Exposing the fallacies of a postmodern education
European Studies experience:
Your jaw drops.
You’ve just been informed that the objective of your Western history class is to deconstruct the “myth of Western civilization”, which is little more than a sorry tale of violent settler-colonialists bent on destroying the Utopian societies of Asia, Africa and pre-Columbian America. Your professor prefers to identify the West with genocides, colonialism and ethno-chauvinist depravity, not with the feats of the Renaissance, the Enlightenment and the Scientific Revolution. What is more, the accomplishments of Aristotle, Cicero, Newton, Kant and Locke are the products of the “white male hubris” and are exaggerations, and celebrating their accomplishments is accommodation with the hegemonic Euro-centrist worldview. Whiteness, you learn, is a pathology which is to be totally dismantled and utterly defeated.
Your professor strongly suggests that those who disagree with this view are either deluded, immoral, or self-serving members of the oppressive white power structure, not thoughtful dissidents.
After reading A History of White People, by Irvin Painter, you learn that the West is but a construct, an oppressive state of mind. To say that Western institutions and traditions are both real and unique is to risk dismissal as an orientalist and exclusivist. For this deviation from orthodoxy, you are rewarded with a slate of “privilege”-shaming, and are promoted the class bigot.
Needless to say, conservative historians and writers, like Bernard Lewis and Samuel Huntington, are assigned only to be mocked as cis-gendered, patriarchal “dead white men.”
American History experience:
In your American history class, non-victimization themes are either entirely swept aside, or are mocked as ideologically suspect. For lauding the entrepreneurial culture of American industrialists, the bravery of the pilgrims, and the wisdom of the Framers, you’re sneered at and given the distinction of class bigot.
If you mention them too frequently during class “discussions”, you risk being accused of being “blind to the more fundamentally consequential” subjects of minority and women’s discrimination. Those students deviating from (routine) talking points – inequality, white privileged and institutionalized racism – are those that are most likely to invite glares, unwelcome side glances, and outright condemnation due to their “insensitivity” to minorities and women.

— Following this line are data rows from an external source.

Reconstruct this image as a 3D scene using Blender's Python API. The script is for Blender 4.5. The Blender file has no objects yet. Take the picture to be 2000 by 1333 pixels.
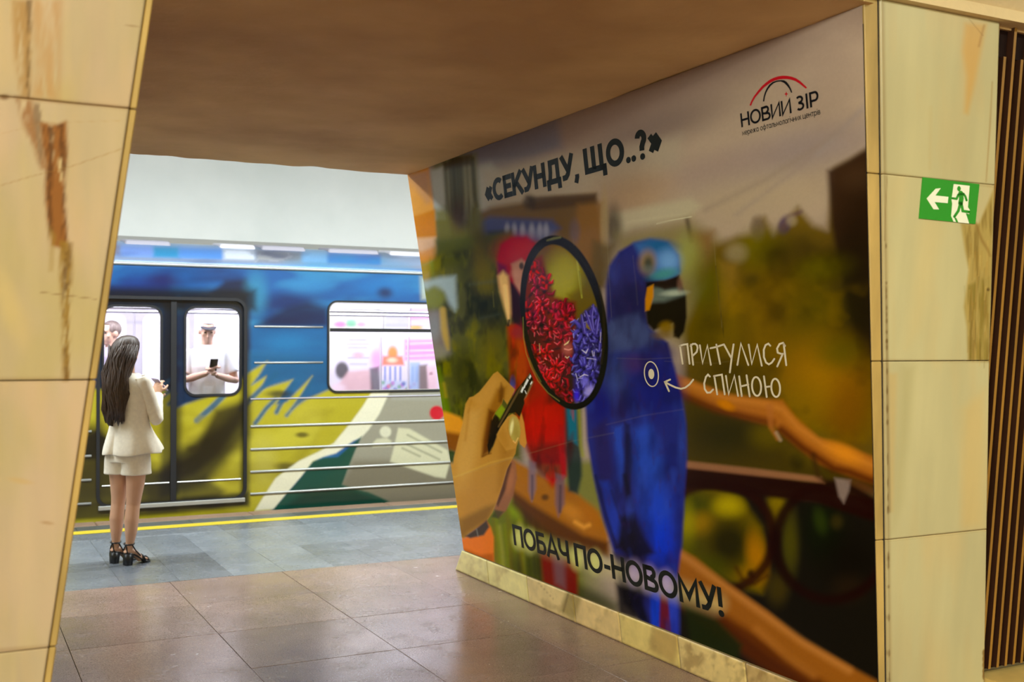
import bpy, bmesh, math, random
import numpy as np
from mathutils import Vector, Matrix, noise as mnoise
from mathutils.geometry import tessellate_polygon

SC = bpy.context.scene
COL = SC.collection
PI = math.pi

# ------------------------------------------------------------------ camera, light, exposure
FPX, YAW, PITCH, ROLL, CAM_H = 2158.7, math.radians(27.052), math.radians(0.331), math.radians(0.091), 1.6
_F = np.array([math.sin(YAW) * math.cos(PITCH), math.cos(YAW) * math.cos(PITCH), math.sin(PITCH)])
_R = np.array([math.cos(YAW), -math.sin(YAW), 0.0])
_U = np.cross(_R, _F)
CR = math.cos(ROLL) * _R + math.sin(ROLL) * _U
CU = -math.sin(ROLL) * _R + math.cos(ROLL) * _U
CF = _F
CC = np.array([0.0, 0.0, CAM_H])

cam = bpy.data.cameras.new('camera')
cam.sensor_width = 36.0
cam.lens = FPX / 2000.0 * 36.0
cam.clip_start, cam.clip_end = 0.05, 200
cam.dof.use_dof = True
cam.dof.focus_distance = 5.6
cam.dof.aperture_fstop = 3.2
camo = bpy.data.objects.new('camera', cam)
COL.objects.link(camo)
M = Matrix(((CR[0], CU[0], -CF[0], CC[0]), (CR[1], CU[1], -CF[1], CC[1]), (CR[2], CU[2], -CF[2], CC[2]), (0, 0, 0, 1)))
camo.matrix_world = M
SC.camera = camo

SC.view_settings.view_transform = 'Standard'
SC.view_settings.look = 'None'
SC.view_settings.gamma = 1.0
SC.view_settings.use_curve_mapping = False
SC.view_settings.exposure = 0.0
try:
    SC.cycles.use_denoising = True
    SC.cycles.max_bounces = 8
    SC.cycles.transparent_max_bounces = 12
    SC.cycles.sample_clamp_indirect = 6.0
    SC.cycles.caustics_reflective = False
    SC.cycles.caustics_refractive = False
except Exception:
    pass

world = bpy.data.worlds.new('world')
world.use_nodes = True
world.node_tree.nodes['Background'].inputs[0].default_value = (0.9, 0.75, 0.6, 1)
world.node_tree.nodes['Background'].inputs[1].default_value = 0.02
SC.world = world


def area(name, loc, target, sx, sy, power, color):
    l = bpy.data.lights.new(name, 'AREA')
    l.shape = 'RECTANGLE'
    l.size, l.size_y = sx, sy
    l.energy = power
    l.color = color
    o = bpy.data.objects.new(name, l)
    o.location = loc
    d = Vector(target) - Vector(loc)
    o.rotation_euler = d.to_track_quat('-Z', 'Y').to_euler()
    COL.objects.link(o)
    return o


WARM = (0.90, 0.92, 0.70)
COOL = (0.90, 0.975, 1.0)
# the hall's lamp row under the vault above the camera, then an unseen fill added for the mural
area('hall_light', (4.6, -0.9, 3.95), (4.6, -0.9, 0), 7.0, 0.7, 330, WARM)
area('hall_fill_light', (-3.4, -4.4, 3.1), (1.8, 4.6, 1.5), 10.6, 0.5, 1240, WARM)
# the long cool line of platform lamps, left and right of the passage mouth
area('platform_light', (2.0, 8.9, 3.68), (2.0, 9.05, 0), 14.0, 0.35, 640, COOL)
# fill light added to brighten the wall on the far side of the track
area('track_wall_fill', (2.0, 13.35, 2.80), (2.0, 15.0, 3.5), 18.0, 0.25, 134, COOL)
# ceiling light strips inside the carriage, one over each row of doors
area('carriage_light', (3.0, 11.22, 2.28), (3.0, 11.30, 0), 12.0, 0.3, 250, (0.97, 0.92, 1.0))
area('carriage_light', (3.0, 12.75, 2.28), (3.0, 12.75, 0), 12.0, 0.3, 215, (0.97, 0.92, 1.0))

# ------------------------------------------------------------------ dimensions (metres), taken from the perspective
XR, XL, YF, YB, H, S, T1, T2 = 3.272, 0.1529, 3.2067, 7.085, 2.8288, 0.1261, 0.096, -0.090
YT = 10.888


def ray(x, y):
    return CF * FPX + CR * (x - 1000.0) - CU * (y - 666.5)


def onplane(x, y, n, d):
    n = np.array(n, float)
    r = ray(x, y)
    return CC + r * ((d - n @ CC) / (n @ r))


def wall_pt(x, y, off=0.0):      # a point of the mural's drawing on the slanted passage wall
    p = onplane(x, y, (1, 0, S), XR)
    return Vector((p[0] - off, p[1], p[2] - off * S))


def front_pt(x, y, off=0.0):     # a point of the hall-side face of the pylons
    p = onplane(x, y, (0, 1, T1), YF)
    return Vector((p[0], p[1] - off, p[2] - off * T1))


def train_pt(x, y, Y=YT):
    return Vector(onplane(x, y, (0, 1, 0), Y))


def floor_pt(x, y):
    return Vector(onplane(x, y, (0, 0, 1), 0))


def drawing_xy(P):               # drawing coordinates of points (N,3)
    d = P - CC
    z = d @ CF
    return np.stack([1000.0 + FPX * (d @ CR) / z, 666.5 - FPX * (d @ CU) / z], 1)


# ------------------------------------------------------------------ object helpers
def link(name, me, mat=None, parent=None):
    o = bpy.data.objects.new(name, me)
    COL.objects.link(o)
    if mat is not None and len(me.materials) == 0:
        me.materials.append(mat)
    if parent is not None:
        o.parent = parent
    return o


def mesh_from(name, verts, faces, smooth=False):
    me = bpy.data.meshes.new(name)
    me.from_pydata([tuple(v) for v in verts], [], faces)
    me.update()
    if smooth:
        me.polygons.foreach_set('use_smooth', [True] * len(me.polygons))
    return me


def obj(name, verts, faces, mat, parent=None, smooth=False):
    return link(name, mesh_from(name, verts, faces, smooth), mat, parent)


def bm_obj(name, bm, mat, parent=None, smooth=False):
    me = bpy.data.meshes.new(name)
    bmesh.ops.recalc_face_normals(bm, faces=bm.faces[:])
    bm.to_mesh(me)
    bm.free()
    if smooth:
        me.polygons.foreach_set('use_smooth', [True] * len(me.polygons))
    return link(name, me, mat, parent)


def empty(name, loc, rz=0.0):
    o = bpy.data.objects.new(name, None)
    o.empty_display_size = 0.1
    o.location = loc
    o.rotation_euler = (0, 0, rz)
    COL.objects.link(o)
    return o


def tag(o, label=None, cat=None, group=None, kind=None):
    if label: o['label'] = label
    if cat: o['category'] = cat
    if group: o['group'] = group
    if kind: o['kind'] = kind
    return o


HEX_F = [(0, 3, 2, 1), (4, 5, 6, 7), (0, 1, 5, 4), (1, 2, 6, 5), (2, 3, 7, 6), (3, 0, 4, 7)]


def add_hex(bm, pts):
    v = [bm.verts.new(p) for p in pts]
    for f in HEX_F:
        bm.faces.new([v[i] for i in f])


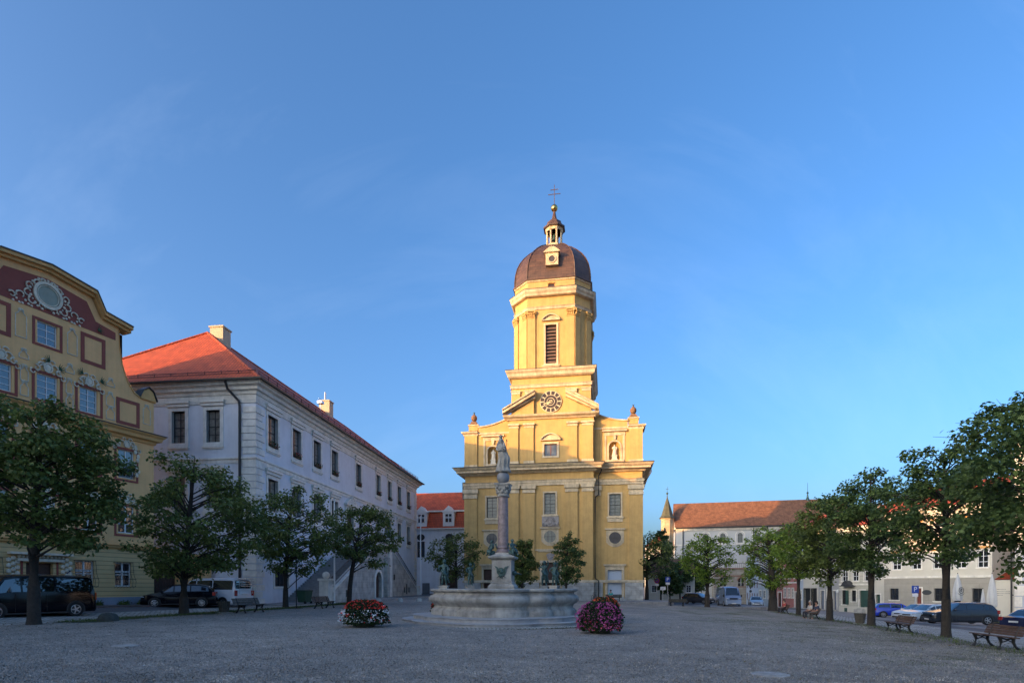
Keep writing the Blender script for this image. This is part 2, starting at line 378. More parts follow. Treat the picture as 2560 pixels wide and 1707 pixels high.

Denounced as a collaborator and participant in the oppressive white power structure, you learn that you’re a secret apologist for slavery, Jim Crow, and the displacement of Native Americans. Your classmates, perceiving themselves as victims of an all-encompassing white conspiracy to demean and degrade the “Other”, interpret your questioning as microaggressive and insensitive rather than necessary and reflective. Oddly, they insist on calling themselves “liberals”, even though they silence your views in decidedly illiberal fashion.
American literature experience:
You promptly exit your American studies class in acute agitation, but not in surprise. The course syllabus outlines its all-out assault against dead white men.
You recall, with considerable distaste, the political theatrics of your high school literature teacher who fancied herself a social justice activist. Her enthusiastic, obsessive, and frankly domineering habit of shoving historical victimization themes down your throat have reemerged in a more ideologically flagrant manner here at Cornell University.
So, now, on the Hill, you’re compelled to interpret even the most politically neutral of novels through the interpretive prisms of race oppression and gender-egalitarianism. You learn that America itself is but a manifestation of oppression and greed: an imperialistic, capitalist, outpost of hegemonic white males, with few redeeming values.
By semester’s end, you’ve become a drone – a well-rehearsed wind-bag – on all questions dealing with historical victimization. Any – ANY passage that even hints at the nature of racial tensions, or gendered stereotypes, or the provocative tropes of America’s “checkered and contradictory” past, is examined at length and with considerable zeal. “No stone of oppression”, your crusading professor reminds you, “is to be left unturned”. With your grade looming over your head, you carry on like the other automatons. You’ve no choice.